At the end of West St we turned right into South St and looked back on a lovely view with the Spread Eagel Hotel on the left. The tower of St Mary Magdalen and St Denys can be seen to the right. It is of 13th century origin but has been subject to "too much restoration" (Pevsner). It is certainly rather  a jumble of disparate elements.


The Market Square stands in front of the church and on the right is the Old Market Hall dating back to 1571. "Indifferent" says Pevsner and it is not hard to agree.


We followed Church Hill into Knockhundred Row, admiring a mixture of half-timbered and Georgian buildings. The town Museum already mentioned is in Knockhundred Market and is a remarkably small one: a single room 8ft 6in square. A very helpful volunteer explained that the collection changes every week.

We were now nearly at the end of our town walk and I must just mention one other impression: we saw several houses with their woodwork painted a rather virulent shade of dark yellow and we spent some time trying to conjure explanations for this. Maybe somebody had bought too much and sold it off cheap to his friends? The house in the background on the right above is an example.

Now up Sheep Lane past St Ann's, the largest of the many Georgian houses and along a narrow lane to suddenly emerge in the country, at the bottom of St Ann's Hill.

This quiet wooded hill is now all that remains of the Norman castle built here not long after the Conquest. We walked round it and then down to follow a path by the River Rother which soon led us to the magnificent ruins of Cowdray. This view taken on an angle gives more a sense of the large scale of the house and a glimpse of the ruins of the chapel.


The house was started in 1492 and bought by Sir William FitzWilliam, later Earl of Southampton, in 1537. It was he who added the magnificent gatehouse. His half-brother, Sir Anthony Browne, took over in 1542 and made further additions. The house was sadly destroyed by fire in 1793. Pevsner adds that eight days later the last of the family was killed trying to shoot the Rhine Falls; this fulfilled a curse (Pevsner does not say by whom or why).

We followed a wide path to nearby Easebourne, once the site of an important Priory, now a house attached to the church. "A picturesque ramble" says Pevsner.


We were soon confronted by more dark yellow woodwork. This building is the (Cowdray) Estate Office and it finally dawned on us that the ubiquitous dark yellow is the Cowdray colour. 


After a very good pub lunch we headed on through the village and turned right to walk through teh outskirts of Cowdray Park.

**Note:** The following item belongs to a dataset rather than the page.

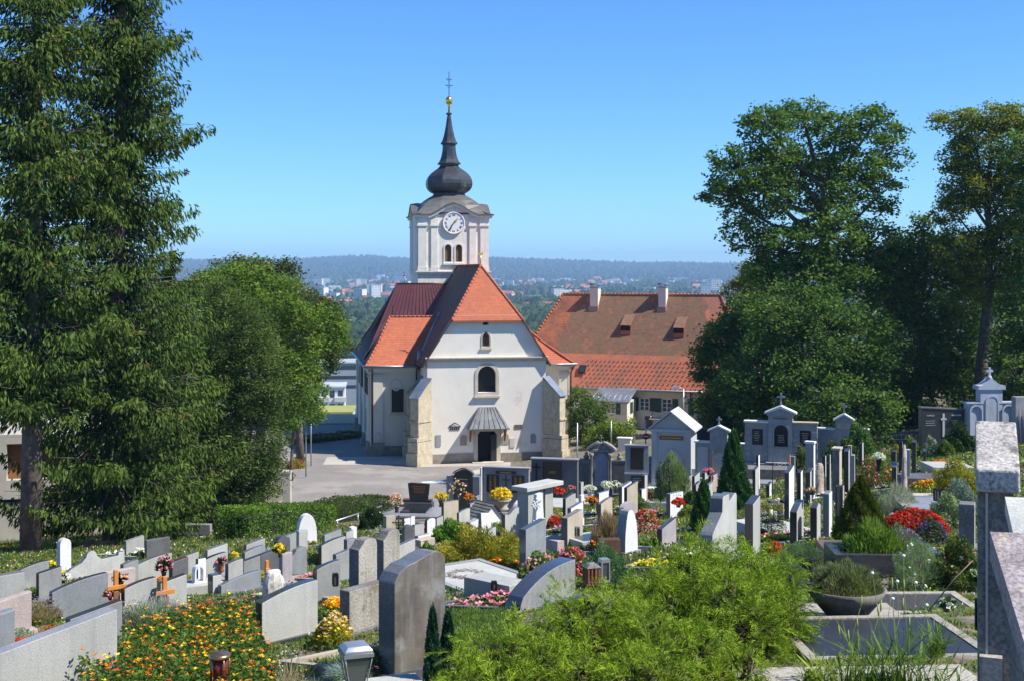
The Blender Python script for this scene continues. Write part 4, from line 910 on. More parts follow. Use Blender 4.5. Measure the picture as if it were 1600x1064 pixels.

After passing Vining Farm, there was a pleasing view south towards the South Downs.


Soon after this there was great excitement as we saw our first butterfly of the year, a Comma.


This was quickly followed by a Small Heath as we walked through classic country house parkland - landscaped, inevitably, by Capability Brown. Then across the golf course, the A272 road and beside the massive Polo field to return to Easebourne and thence past Cowdray again and back to the car park.

Conditions: sunny, but very windy.

Distance: about 6.5 miles.

Map: Explorer 133 (Haslemere & Petersfield).

Rating: four stars. A delightful small town with a wonderful ruined castle nearby.